▶ _DATA LINES_:
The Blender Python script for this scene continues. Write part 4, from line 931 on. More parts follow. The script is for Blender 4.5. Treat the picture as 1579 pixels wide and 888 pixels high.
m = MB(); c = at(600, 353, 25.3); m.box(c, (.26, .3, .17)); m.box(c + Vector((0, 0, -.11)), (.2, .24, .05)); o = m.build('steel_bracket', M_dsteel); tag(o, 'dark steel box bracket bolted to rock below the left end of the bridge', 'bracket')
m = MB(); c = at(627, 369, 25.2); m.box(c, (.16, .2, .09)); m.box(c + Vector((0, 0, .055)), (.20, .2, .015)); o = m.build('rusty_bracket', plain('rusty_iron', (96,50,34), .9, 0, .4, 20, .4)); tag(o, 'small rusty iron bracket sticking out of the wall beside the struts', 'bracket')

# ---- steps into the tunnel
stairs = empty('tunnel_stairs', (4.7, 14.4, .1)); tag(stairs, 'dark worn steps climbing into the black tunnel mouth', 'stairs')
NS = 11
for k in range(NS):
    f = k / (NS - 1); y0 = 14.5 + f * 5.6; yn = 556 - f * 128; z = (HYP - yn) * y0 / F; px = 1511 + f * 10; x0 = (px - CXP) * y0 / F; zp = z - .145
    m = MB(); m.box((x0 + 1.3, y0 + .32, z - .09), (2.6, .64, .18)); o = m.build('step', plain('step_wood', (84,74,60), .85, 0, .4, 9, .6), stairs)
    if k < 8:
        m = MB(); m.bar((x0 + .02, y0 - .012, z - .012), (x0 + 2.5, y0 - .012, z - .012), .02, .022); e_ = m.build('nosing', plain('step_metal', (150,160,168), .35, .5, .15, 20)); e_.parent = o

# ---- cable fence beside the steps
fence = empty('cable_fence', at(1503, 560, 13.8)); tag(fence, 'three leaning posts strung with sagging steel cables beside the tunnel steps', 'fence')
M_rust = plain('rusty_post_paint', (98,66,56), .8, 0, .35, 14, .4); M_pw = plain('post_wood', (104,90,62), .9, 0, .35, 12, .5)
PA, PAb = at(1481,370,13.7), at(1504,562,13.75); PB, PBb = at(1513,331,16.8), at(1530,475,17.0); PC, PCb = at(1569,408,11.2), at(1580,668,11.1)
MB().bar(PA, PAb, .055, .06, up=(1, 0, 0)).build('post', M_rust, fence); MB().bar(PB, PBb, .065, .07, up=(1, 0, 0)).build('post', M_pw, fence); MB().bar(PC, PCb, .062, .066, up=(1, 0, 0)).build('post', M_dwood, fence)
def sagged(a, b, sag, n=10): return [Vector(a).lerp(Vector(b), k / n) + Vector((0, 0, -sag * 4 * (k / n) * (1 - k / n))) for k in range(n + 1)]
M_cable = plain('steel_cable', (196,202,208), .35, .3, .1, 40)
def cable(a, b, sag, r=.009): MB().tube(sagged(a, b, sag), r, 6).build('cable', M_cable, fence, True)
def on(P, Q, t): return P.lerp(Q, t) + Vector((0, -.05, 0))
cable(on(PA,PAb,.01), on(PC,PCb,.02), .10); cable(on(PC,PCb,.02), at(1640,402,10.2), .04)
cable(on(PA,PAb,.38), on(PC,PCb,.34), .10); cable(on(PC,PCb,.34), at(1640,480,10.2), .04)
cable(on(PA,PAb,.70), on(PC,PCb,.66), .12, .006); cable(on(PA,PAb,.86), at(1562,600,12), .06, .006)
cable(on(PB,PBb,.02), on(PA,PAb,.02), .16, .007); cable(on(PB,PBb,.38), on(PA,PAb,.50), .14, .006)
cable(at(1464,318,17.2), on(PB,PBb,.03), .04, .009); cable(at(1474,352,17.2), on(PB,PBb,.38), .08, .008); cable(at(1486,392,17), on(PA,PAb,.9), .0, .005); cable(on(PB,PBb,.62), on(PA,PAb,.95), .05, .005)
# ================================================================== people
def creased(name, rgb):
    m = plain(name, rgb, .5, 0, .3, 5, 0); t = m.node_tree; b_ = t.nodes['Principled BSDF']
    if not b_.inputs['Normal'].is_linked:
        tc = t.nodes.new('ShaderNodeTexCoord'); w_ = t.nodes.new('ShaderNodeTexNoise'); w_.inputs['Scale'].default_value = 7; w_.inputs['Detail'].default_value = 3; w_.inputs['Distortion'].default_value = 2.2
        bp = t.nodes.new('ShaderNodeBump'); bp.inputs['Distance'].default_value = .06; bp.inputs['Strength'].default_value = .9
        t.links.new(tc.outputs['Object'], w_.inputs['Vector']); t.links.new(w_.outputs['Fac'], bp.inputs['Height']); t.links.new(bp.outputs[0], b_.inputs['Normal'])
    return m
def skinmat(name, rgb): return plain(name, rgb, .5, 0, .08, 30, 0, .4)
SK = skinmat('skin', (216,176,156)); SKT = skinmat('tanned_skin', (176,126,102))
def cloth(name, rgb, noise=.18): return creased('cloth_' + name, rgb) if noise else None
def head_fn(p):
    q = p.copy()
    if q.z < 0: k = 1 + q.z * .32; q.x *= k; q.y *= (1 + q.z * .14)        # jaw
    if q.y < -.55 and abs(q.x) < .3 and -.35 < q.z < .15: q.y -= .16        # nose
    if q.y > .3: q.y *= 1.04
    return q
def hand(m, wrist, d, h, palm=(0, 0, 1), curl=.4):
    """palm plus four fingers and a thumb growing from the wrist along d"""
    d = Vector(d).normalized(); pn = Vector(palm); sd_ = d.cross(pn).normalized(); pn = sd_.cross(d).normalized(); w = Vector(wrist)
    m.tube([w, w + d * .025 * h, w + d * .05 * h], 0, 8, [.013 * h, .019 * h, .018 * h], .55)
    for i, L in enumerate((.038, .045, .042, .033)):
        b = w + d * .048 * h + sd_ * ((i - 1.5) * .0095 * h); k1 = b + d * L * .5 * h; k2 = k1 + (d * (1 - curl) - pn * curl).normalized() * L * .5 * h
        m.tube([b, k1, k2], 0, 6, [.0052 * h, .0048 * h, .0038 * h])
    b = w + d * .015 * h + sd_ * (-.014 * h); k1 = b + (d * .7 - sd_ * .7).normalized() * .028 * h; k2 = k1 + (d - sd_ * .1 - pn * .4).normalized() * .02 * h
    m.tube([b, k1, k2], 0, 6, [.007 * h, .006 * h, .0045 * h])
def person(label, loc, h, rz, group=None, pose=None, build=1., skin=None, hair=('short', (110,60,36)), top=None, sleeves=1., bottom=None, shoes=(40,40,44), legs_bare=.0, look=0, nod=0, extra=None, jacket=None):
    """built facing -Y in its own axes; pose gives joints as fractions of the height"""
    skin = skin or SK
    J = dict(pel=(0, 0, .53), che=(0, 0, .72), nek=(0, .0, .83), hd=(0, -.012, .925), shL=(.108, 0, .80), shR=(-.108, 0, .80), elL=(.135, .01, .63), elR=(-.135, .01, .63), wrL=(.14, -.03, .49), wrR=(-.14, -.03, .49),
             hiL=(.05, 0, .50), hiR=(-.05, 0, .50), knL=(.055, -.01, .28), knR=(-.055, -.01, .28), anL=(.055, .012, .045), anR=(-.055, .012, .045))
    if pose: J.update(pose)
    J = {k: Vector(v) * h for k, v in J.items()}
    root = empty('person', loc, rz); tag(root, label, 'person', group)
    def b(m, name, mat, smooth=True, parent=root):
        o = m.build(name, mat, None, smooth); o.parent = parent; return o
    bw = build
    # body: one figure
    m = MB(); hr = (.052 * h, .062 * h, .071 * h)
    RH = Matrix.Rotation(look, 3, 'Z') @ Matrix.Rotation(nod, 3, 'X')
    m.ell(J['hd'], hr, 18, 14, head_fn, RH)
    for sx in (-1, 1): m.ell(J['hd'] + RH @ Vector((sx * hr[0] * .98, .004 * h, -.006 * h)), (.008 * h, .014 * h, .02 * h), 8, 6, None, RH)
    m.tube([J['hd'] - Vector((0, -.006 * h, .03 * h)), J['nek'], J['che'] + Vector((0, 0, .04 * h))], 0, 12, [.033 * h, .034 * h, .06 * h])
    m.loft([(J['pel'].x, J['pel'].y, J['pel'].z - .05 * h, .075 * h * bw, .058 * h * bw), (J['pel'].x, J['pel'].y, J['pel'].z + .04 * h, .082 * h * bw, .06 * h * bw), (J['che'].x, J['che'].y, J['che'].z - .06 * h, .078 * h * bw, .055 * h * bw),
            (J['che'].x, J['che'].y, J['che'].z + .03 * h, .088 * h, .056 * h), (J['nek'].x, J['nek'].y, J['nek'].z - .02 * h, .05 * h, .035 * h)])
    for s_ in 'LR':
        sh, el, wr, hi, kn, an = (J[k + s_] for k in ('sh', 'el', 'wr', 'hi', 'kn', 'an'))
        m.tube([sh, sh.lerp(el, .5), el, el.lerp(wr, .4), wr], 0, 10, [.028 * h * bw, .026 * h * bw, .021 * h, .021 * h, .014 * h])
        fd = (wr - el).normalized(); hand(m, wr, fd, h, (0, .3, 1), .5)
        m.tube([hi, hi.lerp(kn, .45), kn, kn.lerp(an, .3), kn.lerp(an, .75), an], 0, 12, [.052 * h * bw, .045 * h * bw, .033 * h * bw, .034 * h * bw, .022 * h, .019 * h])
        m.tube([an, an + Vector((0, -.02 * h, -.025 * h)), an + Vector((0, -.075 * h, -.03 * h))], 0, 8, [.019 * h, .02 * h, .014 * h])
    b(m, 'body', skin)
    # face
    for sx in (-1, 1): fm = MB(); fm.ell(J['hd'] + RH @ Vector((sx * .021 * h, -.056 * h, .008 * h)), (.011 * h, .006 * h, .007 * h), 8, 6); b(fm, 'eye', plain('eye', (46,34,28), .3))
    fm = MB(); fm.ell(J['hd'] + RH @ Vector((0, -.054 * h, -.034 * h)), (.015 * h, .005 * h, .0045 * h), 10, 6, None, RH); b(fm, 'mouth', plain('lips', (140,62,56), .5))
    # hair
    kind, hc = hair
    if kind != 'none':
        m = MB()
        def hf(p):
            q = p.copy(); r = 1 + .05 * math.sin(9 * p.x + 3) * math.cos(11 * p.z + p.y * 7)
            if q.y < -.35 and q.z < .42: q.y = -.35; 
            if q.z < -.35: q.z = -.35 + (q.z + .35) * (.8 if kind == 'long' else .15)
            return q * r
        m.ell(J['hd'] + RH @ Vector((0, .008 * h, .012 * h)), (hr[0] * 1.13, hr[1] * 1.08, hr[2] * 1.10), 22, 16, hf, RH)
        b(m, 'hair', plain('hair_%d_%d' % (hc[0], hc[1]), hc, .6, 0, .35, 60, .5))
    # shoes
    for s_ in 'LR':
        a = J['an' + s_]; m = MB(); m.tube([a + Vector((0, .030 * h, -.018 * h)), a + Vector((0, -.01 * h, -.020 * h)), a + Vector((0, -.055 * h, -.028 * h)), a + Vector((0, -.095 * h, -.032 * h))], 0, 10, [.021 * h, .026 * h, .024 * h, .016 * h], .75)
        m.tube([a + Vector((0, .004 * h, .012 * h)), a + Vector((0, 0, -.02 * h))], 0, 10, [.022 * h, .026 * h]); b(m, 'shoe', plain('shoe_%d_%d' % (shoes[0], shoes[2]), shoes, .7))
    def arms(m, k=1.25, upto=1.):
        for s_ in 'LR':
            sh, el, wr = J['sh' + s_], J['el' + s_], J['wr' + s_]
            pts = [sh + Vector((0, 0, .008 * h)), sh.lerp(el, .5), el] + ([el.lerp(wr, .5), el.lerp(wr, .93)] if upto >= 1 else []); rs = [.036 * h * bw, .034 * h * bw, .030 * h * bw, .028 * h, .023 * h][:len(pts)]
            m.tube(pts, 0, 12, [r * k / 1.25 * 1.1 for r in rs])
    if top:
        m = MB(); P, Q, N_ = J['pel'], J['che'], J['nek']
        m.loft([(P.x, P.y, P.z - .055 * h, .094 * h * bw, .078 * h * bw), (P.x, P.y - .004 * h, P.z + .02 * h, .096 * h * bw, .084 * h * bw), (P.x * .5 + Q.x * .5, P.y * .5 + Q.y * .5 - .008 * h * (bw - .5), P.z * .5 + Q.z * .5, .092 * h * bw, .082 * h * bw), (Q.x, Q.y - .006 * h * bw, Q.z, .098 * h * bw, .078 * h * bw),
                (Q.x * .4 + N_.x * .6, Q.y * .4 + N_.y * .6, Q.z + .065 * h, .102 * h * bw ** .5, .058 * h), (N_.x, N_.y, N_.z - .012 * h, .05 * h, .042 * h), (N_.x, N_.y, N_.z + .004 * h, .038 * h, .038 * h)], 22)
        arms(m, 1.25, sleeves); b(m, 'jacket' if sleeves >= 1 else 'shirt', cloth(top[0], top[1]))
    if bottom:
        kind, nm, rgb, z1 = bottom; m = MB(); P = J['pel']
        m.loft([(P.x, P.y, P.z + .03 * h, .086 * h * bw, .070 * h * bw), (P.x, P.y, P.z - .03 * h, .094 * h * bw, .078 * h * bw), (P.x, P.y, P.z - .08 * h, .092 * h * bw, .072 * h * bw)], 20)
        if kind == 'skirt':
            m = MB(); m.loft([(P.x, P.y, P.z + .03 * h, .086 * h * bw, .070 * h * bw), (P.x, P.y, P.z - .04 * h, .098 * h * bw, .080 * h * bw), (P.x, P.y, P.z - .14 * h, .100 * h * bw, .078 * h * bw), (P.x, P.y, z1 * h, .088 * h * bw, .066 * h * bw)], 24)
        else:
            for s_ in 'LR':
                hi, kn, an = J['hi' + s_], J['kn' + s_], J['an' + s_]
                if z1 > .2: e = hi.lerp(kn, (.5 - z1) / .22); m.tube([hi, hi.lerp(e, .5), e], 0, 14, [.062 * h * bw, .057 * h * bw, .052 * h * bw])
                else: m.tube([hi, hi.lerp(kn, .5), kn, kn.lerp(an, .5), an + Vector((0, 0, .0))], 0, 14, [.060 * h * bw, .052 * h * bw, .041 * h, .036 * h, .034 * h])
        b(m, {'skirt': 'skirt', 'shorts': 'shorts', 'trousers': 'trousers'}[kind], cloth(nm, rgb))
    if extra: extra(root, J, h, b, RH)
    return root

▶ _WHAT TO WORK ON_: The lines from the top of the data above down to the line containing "m = MB(); c = at(627, 369, 25.2);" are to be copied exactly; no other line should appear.

▶ _FINAL ANSWER_:
The Blender Python script for this scene continues. Write part 4, from line 931 on. More parts follow. The script is for Blender 4.5. Treat the picture as 1579 pixels wide and 888 pixels high.
m = MB(); c = at(600, 353, 25.3); m.box(c, (.26, .3, .17)); m.box(c + Vector((0, 0, -.11)), (.2, .24, .05)); o = m.build('steel_bracket', M_dsteel); tag(o, 'dark steel box bracket bolted to rock below the left end of the bridge', 'bracket')
m = MB(); c = at(627, 369, 25.2); m.box(c, (.16, .2, .09)); m.box(c + Vector((0, 0, .055)), (.20, .2, .015)); o = m.build('rusty_bracket', plain('rusty_iron', (96,50,34), .9, 0, .4, 20, .4)); tag(o, 'small rusty iron bracket sticking out of the wall beside the struts', 'bracket')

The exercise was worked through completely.